SEKRETAR’ RAJKOMA
T. int.: The District Secretary [Il segretario del Comitato locale]. Scen.: Iosif Prut. F.: Valentin Pavlov. Scgf.: Aleksej Utkin. Mu.: Boris Vol‘skij. Su.: Vjacˇeslav Lešcˇev. Int.: Vasilij Vanin (Stepan Kocˇet), Michail Astangov (colonnello Makenau), Marina Ladynina (Nataša), Viktor Kulakov (Orlov, alias tenente Hermann Albrecht), Michail Žarov (Gavrila Rusov), Michail Kuznecov (Saša Rusov), Boris Poslavskij (Semen Rotman), Konstantin Sorokin (nonno). Prod.: COKS. Pri. pro.: 30 novembre 1942 35mm. D.: 91’.
Film Notes
Two cows, one woman, one house and one horse for one life: now, that’s something to ponder. Again: two cows, one woman, one house and one horse for one life. Well… Two cows, one woman, one house and one horse for one life. No. The motherland is worth more than two cows, one woman, one house and one horse, and betraying the life in question would be the same as betraying the Soviet people. Here‘s a man who prefers to die instead of forfeiting his soul. The Nazi looks dumb-struck. The scene is played in an eerily jocular tone until things get serious, and bloody.

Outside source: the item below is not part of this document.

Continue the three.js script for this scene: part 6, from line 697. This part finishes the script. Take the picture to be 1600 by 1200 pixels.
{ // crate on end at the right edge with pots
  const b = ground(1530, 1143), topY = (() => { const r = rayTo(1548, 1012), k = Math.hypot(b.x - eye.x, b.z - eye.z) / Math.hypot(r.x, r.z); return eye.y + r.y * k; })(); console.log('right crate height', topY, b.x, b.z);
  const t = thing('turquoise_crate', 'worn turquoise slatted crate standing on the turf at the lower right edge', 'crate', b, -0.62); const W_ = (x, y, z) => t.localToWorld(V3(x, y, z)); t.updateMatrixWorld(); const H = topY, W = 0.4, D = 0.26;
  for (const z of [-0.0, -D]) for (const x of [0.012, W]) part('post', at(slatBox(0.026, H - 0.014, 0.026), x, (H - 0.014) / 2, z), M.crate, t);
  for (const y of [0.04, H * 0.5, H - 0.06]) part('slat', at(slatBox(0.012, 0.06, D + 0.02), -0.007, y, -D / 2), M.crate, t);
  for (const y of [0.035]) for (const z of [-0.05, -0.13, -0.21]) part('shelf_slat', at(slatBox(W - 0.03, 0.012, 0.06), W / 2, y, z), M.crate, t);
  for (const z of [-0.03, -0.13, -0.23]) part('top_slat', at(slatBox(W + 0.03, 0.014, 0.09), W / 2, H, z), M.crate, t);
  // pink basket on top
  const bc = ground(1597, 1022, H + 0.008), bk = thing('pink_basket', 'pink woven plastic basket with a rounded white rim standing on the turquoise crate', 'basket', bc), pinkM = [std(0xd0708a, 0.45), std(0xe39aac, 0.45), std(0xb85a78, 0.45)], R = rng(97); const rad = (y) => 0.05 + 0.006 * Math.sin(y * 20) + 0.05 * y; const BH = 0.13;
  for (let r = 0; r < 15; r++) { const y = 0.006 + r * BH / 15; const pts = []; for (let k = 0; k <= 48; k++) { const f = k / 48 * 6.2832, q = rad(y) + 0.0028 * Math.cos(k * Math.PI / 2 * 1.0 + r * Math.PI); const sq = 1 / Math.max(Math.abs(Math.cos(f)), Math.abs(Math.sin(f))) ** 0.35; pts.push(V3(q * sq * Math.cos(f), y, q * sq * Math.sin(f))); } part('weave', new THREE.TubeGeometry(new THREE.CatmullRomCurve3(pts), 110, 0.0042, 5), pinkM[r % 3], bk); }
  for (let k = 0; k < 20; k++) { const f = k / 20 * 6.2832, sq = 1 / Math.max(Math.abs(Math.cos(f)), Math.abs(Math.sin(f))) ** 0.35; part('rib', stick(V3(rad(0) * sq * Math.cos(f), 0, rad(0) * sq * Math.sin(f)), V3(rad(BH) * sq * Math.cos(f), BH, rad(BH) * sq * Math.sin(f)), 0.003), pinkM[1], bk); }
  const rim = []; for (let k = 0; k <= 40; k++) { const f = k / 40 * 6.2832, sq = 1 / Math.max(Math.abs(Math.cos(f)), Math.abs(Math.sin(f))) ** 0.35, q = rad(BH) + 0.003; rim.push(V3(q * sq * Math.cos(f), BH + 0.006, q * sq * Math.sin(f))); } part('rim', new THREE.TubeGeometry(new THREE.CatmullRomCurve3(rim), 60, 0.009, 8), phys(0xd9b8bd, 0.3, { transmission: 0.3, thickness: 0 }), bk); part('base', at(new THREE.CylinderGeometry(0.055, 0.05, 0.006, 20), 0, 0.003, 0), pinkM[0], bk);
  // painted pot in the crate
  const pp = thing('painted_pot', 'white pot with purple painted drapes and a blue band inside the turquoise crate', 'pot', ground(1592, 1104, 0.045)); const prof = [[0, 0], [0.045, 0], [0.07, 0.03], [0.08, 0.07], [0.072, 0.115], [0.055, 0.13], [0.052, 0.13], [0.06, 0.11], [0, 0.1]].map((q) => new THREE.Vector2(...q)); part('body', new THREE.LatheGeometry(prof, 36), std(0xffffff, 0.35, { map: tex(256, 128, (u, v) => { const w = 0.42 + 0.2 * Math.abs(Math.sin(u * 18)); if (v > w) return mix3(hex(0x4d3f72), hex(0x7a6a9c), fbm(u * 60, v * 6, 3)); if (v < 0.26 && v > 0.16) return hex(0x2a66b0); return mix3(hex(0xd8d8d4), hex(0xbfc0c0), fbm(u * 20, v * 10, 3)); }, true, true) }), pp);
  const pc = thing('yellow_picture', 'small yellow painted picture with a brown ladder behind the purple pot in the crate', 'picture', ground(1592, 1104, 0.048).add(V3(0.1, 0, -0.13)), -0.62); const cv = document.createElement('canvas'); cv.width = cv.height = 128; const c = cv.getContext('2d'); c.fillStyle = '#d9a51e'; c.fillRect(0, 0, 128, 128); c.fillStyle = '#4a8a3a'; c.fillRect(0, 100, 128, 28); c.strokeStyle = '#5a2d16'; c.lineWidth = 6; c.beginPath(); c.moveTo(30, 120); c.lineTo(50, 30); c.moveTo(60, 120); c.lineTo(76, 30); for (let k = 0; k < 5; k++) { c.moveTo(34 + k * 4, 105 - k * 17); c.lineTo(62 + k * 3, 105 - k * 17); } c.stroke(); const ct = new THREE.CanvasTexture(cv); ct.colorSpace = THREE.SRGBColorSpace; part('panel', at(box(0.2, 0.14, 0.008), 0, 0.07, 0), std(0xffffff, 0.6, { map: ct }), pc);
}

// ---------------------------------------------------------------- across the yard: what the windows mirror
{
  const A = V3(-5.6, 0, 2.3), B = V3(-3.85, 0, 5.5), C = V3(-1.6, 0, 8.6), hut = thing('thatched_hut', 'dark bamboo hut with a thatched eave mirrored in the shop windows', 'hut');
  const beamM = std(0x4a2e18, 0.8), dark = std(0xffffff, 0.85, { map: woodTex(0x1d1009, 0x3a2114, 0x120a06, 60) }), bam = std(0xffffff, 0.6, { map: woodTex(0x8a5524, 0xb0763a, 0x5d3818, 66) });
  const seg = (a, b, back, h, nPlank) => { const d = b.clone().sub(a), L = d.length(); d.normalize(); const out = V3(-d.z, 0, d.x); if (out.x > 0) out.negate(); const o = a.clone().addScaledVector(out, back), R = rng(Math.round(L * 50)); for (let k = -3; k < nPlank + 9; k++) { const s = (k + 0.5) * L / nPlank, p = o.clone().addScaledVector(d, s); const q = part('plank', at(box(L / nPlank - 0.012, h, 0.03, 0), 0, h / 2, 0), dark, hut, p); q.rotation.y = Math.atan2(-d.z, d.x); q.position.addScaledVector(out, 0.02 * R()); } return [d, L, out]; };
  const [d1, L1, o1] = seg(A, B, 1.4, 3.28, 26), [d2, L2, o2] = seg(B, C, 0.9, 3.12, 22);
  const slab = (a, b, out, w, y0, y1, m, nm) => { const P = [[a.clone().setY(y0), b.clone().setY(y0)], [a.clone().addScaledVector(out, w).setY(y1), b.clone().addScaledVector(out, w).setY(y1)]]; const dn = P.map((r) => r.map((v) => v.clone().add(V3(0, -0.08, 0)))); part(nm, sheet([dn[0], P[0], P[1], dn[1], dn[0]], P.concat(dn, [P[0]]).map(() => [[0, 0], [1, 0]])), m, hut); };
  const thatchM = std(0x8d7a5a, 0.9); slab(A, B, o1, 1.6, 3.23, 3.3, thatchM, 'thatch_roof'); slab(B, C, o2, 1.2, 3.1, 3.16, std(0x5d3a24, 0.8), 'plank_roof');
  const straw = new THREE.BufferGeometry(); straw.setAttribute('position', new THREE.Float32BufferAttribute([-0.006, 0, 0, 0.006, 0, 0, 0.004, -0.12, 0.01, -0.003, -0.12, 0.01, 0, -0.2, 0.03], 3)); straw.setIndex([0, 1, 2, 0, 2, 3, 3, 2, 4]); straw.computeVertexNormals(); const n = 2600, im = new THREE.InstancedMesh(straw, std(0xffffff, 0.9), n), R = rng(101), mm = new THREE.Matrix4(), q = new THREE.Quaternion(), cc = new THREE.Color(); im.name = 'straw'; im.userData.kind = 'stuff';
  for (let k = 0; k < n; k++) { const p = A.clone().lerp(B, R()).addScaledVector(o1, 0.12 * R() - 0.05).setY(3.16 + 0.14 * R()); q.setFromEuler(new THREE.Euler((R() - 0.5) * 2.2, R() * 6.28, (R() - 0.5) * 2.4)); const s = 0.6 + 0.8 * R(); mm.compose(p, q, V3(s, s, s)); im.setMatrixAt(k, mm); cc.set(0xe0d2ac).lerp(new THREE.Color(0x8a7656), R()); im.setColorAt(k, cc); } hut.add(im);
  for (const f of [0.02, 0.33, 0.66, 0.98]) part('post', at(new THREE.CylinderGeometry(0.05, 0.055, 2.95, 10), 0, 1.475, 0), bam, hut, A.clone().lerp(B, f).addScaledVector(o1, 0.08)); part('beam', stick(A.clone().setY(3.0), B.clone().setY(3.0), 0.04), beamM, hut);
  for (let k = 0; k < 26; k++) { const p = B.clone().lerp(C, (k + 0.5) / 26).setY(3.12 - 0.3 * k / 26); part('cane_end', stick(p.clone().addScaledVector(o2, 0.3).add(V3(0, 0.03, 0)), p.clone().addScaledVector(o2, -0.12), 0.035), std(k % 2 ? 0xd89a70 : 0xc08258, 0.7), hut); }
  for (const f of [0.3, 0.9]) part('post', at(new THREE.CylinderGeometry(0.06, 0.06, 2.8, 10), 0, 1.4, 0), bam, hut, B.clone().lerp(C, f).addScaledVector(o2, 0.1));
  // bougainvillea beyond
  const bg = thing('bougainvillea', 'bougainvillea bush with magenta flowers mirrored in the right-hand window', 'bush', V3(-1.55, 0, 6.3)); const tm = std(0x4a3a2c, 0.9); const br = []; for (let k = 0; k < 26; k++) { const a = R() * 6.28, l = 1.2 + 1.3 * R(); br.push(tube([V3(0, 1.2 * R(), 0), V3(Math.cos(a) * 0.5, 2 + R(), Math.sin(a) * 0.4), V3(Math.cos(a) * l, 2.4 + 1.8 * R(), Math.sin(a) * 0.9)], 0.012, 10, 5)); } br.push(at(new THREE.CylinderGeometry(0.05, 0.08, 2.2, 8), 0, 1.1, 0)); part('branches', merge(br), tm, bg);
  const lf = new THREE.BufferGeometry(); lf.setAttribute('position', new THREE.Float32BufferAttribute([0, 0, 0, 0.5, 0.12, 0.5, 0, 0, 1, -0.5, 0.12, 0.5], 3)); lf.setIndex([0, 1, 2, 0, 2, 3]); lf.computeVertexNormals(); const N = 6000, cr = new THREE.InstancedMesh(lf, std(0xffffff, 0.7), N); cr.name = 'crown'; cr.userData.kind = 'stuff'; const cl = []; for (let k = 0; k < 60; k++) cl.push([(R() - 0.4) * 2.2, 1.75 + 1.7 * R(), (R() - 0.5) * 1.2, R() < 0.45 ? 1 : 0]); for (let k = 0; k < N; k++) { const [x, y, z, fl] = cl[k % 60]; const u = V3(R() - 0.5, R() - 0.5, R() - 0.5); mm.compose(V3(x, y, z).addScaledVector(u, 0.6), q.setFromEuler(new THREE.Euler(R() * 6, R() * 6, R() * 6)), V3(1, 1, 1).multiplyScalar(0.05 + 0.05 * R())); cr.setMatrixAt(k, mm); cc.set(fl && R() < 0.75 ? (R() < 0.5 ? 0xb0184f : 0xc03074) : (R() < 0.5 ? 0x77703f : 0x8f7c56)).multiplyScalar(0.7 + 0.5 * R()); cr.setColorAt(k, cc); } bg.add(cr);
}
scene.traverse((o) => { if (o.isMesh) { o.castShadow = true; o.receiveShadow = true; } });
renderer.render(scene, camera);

The District Secretary might come as a surprise: Pyr’ev, ever the consummate professional, shows the versatility of his genius by delivering a lean and mean combat actioner – nothing in his oeuvre so far looks and plays quite like this one. It doesn’t matter that almost all of his films were riddled by shadows of doubts, bleak moments, dark undertows. The partisans win in the end, of course, but the liberation of the motherland is still far away, and will cost many – many, many, many – lives. Things will get uglier, much uglier than they already are – Pyr’ev leaves no doubt about the human cost of what will soon be remembered as the Great Patriotic War. In all this, the film is brutally honest. People at the time, it seems, appreciated Pyr’ev’s stand: reportedly, frontovikij remember The District Secretary fondly. And what was good enough for Ivan is certainly good enough for us.